Em Espanha, do Deado e Chantrado de Burgos e de 1 Abadia em Navarra. 

Em Veneza, 1 Abadia. 

Em Roma ocupou, sucessivamente os títulos cardinalícios de S. Marcelino e S. Pedro, de S.Lourenço, em Lucina e de Santa Maria, em Trastevere, bem como as dioceses suburbicárias de Albano (1491-1501), Frascati (1501-1503) e Porto Santa-Rufina (1503-1505). 

Ocupou e desfrutou, simultaneamente, de mais de 200 cargos eclesiásticos. 

Em Portugal foi titular da maioria dos bispados, mas não se quis chamar Cardeal de Évora , de Coimbra, nem mesmo de Lisboa. Somente Cardeal de Alpedrinha, ou Cardeal de Portugal, como consta no epitáfio do seu túmulo. 

D. Manuel I quis que voltasse ao reino, mas sem êxito. 

O Papa Leão X concedeu ao Rei de Portugal os avultados bens do Cardeal, para ajuda nas despesas contra os infiéis. 

Protegeu e beneficiou seus irmãos e irmãs, com cargos, títulos e dotes que proporcionaram casamentos convenientes. Foi, por isso, criticado pelos seus detractores. 

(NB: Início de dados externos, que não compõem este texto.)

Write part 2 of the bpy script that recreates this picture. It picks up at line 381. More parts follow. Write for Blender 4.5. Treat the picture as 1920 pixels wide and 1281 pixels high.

Porém, a sua obra extensa e sempre em favor do seu País, supera a da grande maioria dos seus contemporâneos e a grande influência da sua acção junto da Santa Sé, enquanto preparava, com Dª Leonor, a criação das Misericórdias, conseguindo que a Instituição Santa Casa da Misericórdia de Lisboa tivesse o reconhecimento do Papa, teria bastado para imortalizar este beirão que: 

”Foi um português que não coube em Portugal, mas que teve sempre Portugal no coração”.